TV Movies starring Simon Dutton

    Examples 
  • The Brazilian Connection: Dr. Ian Lester is one of the uppermost members of a baby trafficking ring that stretches from Brazil to America all the way to Europe, and he lacks the redeeming qualities of most of his cohorts, including his boss Mrs. Cunningham. Lester has babies kidnapped from their mothers and sold abroad to would-be adoptive parents, all while Lester lies through his teeth about the origins of each baby, assuring every buyer with a knowing smile that the babies were "abandoned" or voluntarily given up by the victims of his thefts. When his cohort accidentally dies attempting to kill the Saint, Dr. Lester apathetically uses his death to frame the Saint, threatening an innocent man into testifying as a witness to "murder". Dr. Lester is also happy to kill anyone who stands in the way of his schemes, such as a Brazilian cop who gets too close to the truth.
  • Fear in Fun Park (aka The Saint in Australia): Nick Chan is a ruthless Chinese extortionist who has a man garroted to death after he fails to pay back one of Nick's crooked loans. Nick's real evil comes in the form of his brothel, staffed entirely by young women who have been duped into lives of miserable prostitution and kept drugged up so they're too addled to resist. Nick hits his lowest when he has a child abducted for his brothel, subjecting her to a horrible Rape Discretion Shot and vowing that he'll squeeze out any trace of resistance so he can mold the kid into a servile prostitute. The child prostitute eventually hangs herself to escape her situation, which finally prompts Nick's long-abused secretary—a woman who clawed her way into Nick's good graces after ten years of abuse—to shoot him dead.
  • Wrong Number: Irma Davos is introduced as the lover and Bastard Understudy of Georges Millas, a washed-up Arms Dealer seeking to reestablish himself in the arms market. Having learned everything she can from Millas, Irma seizes the chance to get rid of him the instant his would-be clients rule him a loose end, shooting him dead even as he begs for his life. Irma moves onto seducing the genocidal terrorist Peter Lang, who wants to incite global chaos by selling twenty nuclear warheads to be used on twenty different targets around the world. Irma is only too willing to murder innocent people, in one instance threatening the wife of an associate who gets cold feet. Ultimately, Irma proves even worse than Lang; after Lang genuinely falls in love with her, Irma betrays him, shoots him in the gut, and dismisses him as a "little gray man" who fell at her feet and paid the price for it. Driven by nothing but pure mercenary greed, Irma intends on selling Lang's nukes herself, regardless of how many thousands or millions of people die for the sake of her payday.
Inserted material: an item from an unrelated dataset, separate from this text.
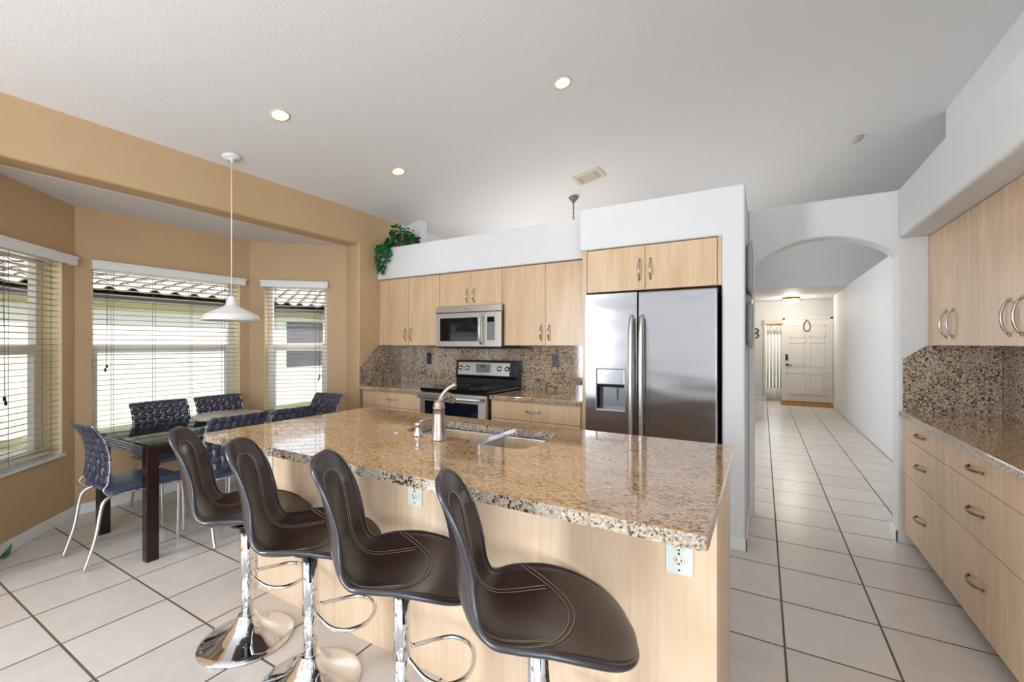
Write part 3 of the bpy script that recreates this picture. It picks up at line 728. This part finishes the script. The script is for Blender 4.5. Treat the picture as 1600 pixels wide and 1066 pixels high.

1997 film & associated works

Film

  • Ivan Tretiak is a Russian oil magnate who fancies himself the next Josef Stalin. Tretiak willingly causes a gigantic oil shortage and plunges all of Moscow into a deep freeze during the winter, resulting in scores of innocent people freezing to death on the streets and thousands more suffering. Tretiak hopes to use the anger he's fomented to Make the Bear Angry Again, hoping to discredit and frame his political rival Karpov and then ride the fallout into the President's seat, all while ordering the murders of anyone who could threaten him.

Burl Barer's novelization

    Examples 
  • Ivan Tretiak is even viler in this adaptation than he is in the film. An oil magnate whose "ambitions fill cemeteries", Tretiak plunges Moscow into an energy crisis in a plot to discredit and eventually murder his political rival President Karpov, letting dozens of people freeze to death on the streets so he can ride their anger into the President's seat. Along the way, Tretiak dispatches his loose cannon of a son, Ilya, to kill Simon Templar and anyone else in his way, resulting in a slew of dead bodies. A horrible employer as well, Ivan beats a corrupt cop on his payroll to death for letting Simon escape, and shoots his Reluctant Mad Scientist in the face for trying to escape his cruelty. As "sentimental as a rabid Doberman", Ivan intends to drag Russia back into a hellscape of "kangaroo courts, concentration camps [and] firing squads" that will rival the worst brutalities of the Stalinist regime, all so he can be on top.
  • Ilya, Ivan's son, is a Methedrine-addicted Neo-Nazi with a loose trigger finger. Ivan's chosen enforcer whenever he needs somebody to die, Ilya has a sadistic streak that surpasses even his father's. While chasing Simon Templar, Ilya kills innocent bystanders one after another, whether for giving him lip or simply being in the wrong place at the wrong time. After Ivan's scheme goes south, Ilya impulsively kills numerous Rosgvardiya soldiers and sets off a firefight that endangers a huge crowd of people. Finally, Ilya murders his own father Ivan, hoping to escape and one day slime into the Presidency himself after the dust settles.

Jonathan Hensleigh's 1995 script (link)

  • Gregor Tretiak, the prototype for Ivan Tretiak, is every bit as evil as he would be in the final product. Tretiak is Moscow's most powerful crime lord, masterminding gambling, prostitution, and drug-running throughout the city. Tretiak plans to frame President Karpov for his own crimes so he can replace Karpov with his own pet candidate, Romanov; to stoke up support for Romanov and undermine Karpov, Tretiak masterminds bloody riots all throughout the city which kill dozens of people. Tretiak plans to consolidate his power by stealing a formula for cold fusion from Dr. Russell, hiring the Saint for this job while planning on killing him the second it's done. After Simon turns on him, Tretiak spitefully has Russell poisoned to death by his chief killer Ilya. Finally, when Tretiak's scheme goes up in flames, Tretiak causes a bloody firefight just to distract from his own escape, and he attempts to kill every single one of his own remaining minions so he can slither away from the consequences and vanish.